Get real
Philippine Daily Inquirer, 22 November 2014

 

“After 18 years, 9 found guilty in Ozone inferno.” That was the headline on the front page of this newspaper yesterday, exposing the shamefully slow dispensation of justice in the Philippines, in our antigraft court, the Sandiganbayan (SB). In the same issue, another headline, this time on page 4, “Dr. Binay buys time in cases against her” (a double entendre?), helps shed some light on why the wheels of justice grind so slowly.

With regard to the first headline, it turns out, reading the story, that it is not quite accurate. It isn’t 18 years, but 18 years and eight months, which may be rounded off to 19 years. Anyway, all my current students at the University of the Philippines were either unborn or babes in arms at the time of the Ozone Disco Club incident. But I still remember the horror I felt when I heard the news: 162 burned to death, another 93 injured, the majority of them young.

As I recall, they were bunched up against the exit door of the club, because it opened inward rather than outward, and the press of panicked people trying to escape prevented the door from being opened. The other exit door was blocked by furniture. Senseless. Avoidable. The news reports at the time pointed out several other features of the club which were in direct violation of fire regulations and the national building code. And yet permits were given freely and rapidly by the concerned officials.
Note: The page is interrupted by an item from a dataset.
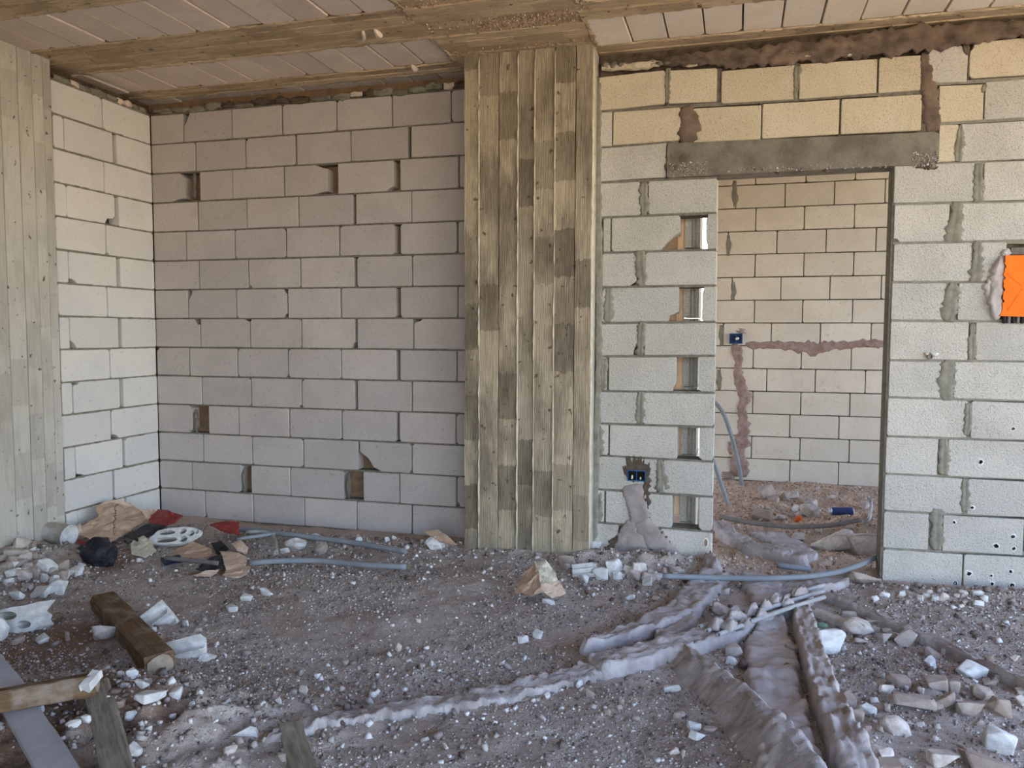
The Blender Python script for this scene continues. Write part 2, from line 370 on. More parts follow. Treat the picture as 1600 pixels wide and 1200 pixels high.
LBCHIP = {(2, 0): {1: (.10, .02), 2: (.03, .04)}, (2, 3): {2: (.03, .09), 1: (.12, .02)}, (2, 4): {1: (.05, .03)}, (0, 1): {3: (.05, .09)}, (6, 1): {3: (.03, .07)},
 (6, 2): {1: (.03, .03), 2: (.03, .03)}, (7, 0): {2: (.04, .05)}, (7, 1): {2: (.02, .05)}, (7, 5): {3: (.06, .03)}, (11, 4): {0: (.13, .16)}, (10, 0): {1: (.03, .03), 2: (.02, .03)},
 (7, 3): {1: (.03, .04)}, (8, 0): {3: (.02, .02)}, (12, 1): {1: (.02, .02)}, (1, 2): {3: (.02, .03)}, (5, 2): {0: (.02, .03)}, (9, 2): {1: (.02, .02)}, (12, 6): {0: (.03, .02)}, (13, 1): {0: (.05, .015)}}
def to3_lb(u, v, d): return np.array([u, YB+d, v])
for r, row in enumerate(LBJ):
    z1 = (14-r)*PITCHZ; z0 = z1-PITCHZ
    pm = None
    for i, (a, b) in enumerate(row):
        ym = 227-22+r*44.8+(a-235)*(-.085+r*.0135)
        ua = onY(a, ym, YB)[0]; ub = onY(b, ym, YB)[0]
        if i == 0: ua = -4.098
        j1 = rnd.uniform(-.002, .002)
        q = [(ua, z0+.006+j1), (ub, z0+.006), (ub, z1-.004+j1), (ua, z1-.004)]
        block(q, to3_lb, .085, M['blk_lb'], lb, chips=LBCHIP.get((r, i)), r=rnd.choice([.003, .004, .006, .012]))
# bed joints, recessed and rough
def bed(wall, u0, u1, z, to3, d0, d1, hh, mat, step=.03):
    n = max(2, int((u1-u0)/step)); V = []
    for i in range(n+1):
        u = u0+(u1-u0)*i/n; a = z-hh/2-.002*rnd.random(); b = z+hh/2+.002*rnd.random(); d = d0+rnd.uniform(-.0045, .0045)
        V += [to3(u, a, d), to3(u, b, d+rnd.uniform(-.002, .002)), to3(u, b, d1), to3(u, a, d1)]
    F = []
    for i in range(n):
        for k_ in range(4): F.append((4*i+k_, 4*i+(k_+1) % 4, 4*i+4+(k_+1) % 4, 4*i+4+k_))
    F += [(0, 1, 2, 3), (4*n+3, 4*n+2, 4*n+1, 4*n)]
    return fixn(mk('mortar_bed', V, F, mat, wall))
for r in range(0, 15): bed(lb, -4.1, -1.5, r*PITCHZ+.001, to3_lb, .008, .085, .012, M['mortar'])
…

So the question is: Why did it take the SB 18 years and eight months to come to the same conclusion as the media did? I understand there is the right to due process, etc., etc., but this is obviously ridiculous. The building and fire code provisions are written down. A physical examination of the premises would have been sufficient to show where the violations occurred; an examination of the building and other permits issued, and the applications for them, would not have taken too long.

Indeed, the SB decision talks about the “overwhelming” audacity of the owners, the officials’ “overlook[ing] obvious violations of the National Building Code.” It took the justices 18 years and eight months to come to this conclusion? When everything was so obvious and overwhelming? How long will it take for other cases that may be more nuanced?

The Elenita Binay headline and story on page 4 of this newspaper gives us a hint about why cases take so long: She was supposed to have been arraigned on Thursday, Nov. 20, in regard to one of the four cases regarding the Ospital ng Makati equipment expenses (I think this case has been going on since 2007 or 2008). Heidi Mendoza was state auditor and she determined that the expenditures in all four cases were grossly overstated. Mrs. Binay was mayor at the time.

So what does it mean, “arraigned”? I looked it up. To arraign means to call or bring someone before a court to answer a criminal charge. That’s when he/she pleads guilty or not guilty, or does not enter a plea at all, at which point the court enters a plea of not guilty. So it is a very simple process, right? What happened in this case, though, is that Mrs. Binay’s lawyer said they received the notice only on Nov. 14 (meaning, six days before the hearing), and he asked the SB to cancel the arraignment because he planned to file a motion for reconsideration.

And the SB, after reportedly discussing the issue for 40 minutes (this is important, because a case hearing generally takes an hour or so, because there are other cases to be heard), resets the arraignment to Jan. 29, or two months and nine days later. Dilatory tactics on the part of the lawyer? Or excessive gentleness on the part of the court? Or a combination of both? I don’t know. But that’s how cases get delayed. Or at least, one of the reasons.

I wrote about the need to increase the number of SB justices in this column six months ago, citing data that tended to show that the average time for case resolution has increased from 6.6 years to 8 years, although other estimates cite up to 12 years. As of March 2014, the justices had 3,031 unresolved cases.

The SB started with nine justices in 1978 (population: 39 million), going up to 15 justices in 1995 (population: 67 million). In 2005, there was a move (unsuccessful so far) in the Senate to bring the number of justices up to 45. This move was endorsed by the Ombudsman at the time, Sonny Marcelo (one of the best we’ve had). I said I would harp on the subject until it gets done. It didnít get any attention then, but I hope that this time, because of the Ozone case, it will. One would expect, under an administration where the war against corruption is given top priority, any move to speed up the punishment of the corrupt will have first preference. Unfortunately, that is not the case.

On the other hand, even with 15 justices now, the pace of decision-making should be faster. I went to the SB website to see what I could see. And what I saw was horrible.

In 2014, for the first eight months, the SB reports only 12 decisions and 14 resolutions. I looked at 2013, and for the whole year, 16 decisions and seven resolutions were promulgated, which means about one decision and 0.5 resolution per justice.

The year 2012 was not much better, with 19 decisions and three resolutions; 2011 and 2010 were significantly better, with 48 and 46 decisions, respectively. But even then, that means roughly three decisions on the average were rendered per justice for those years.

It seems we not only have to increase the quantity, but also the quality, of the justices.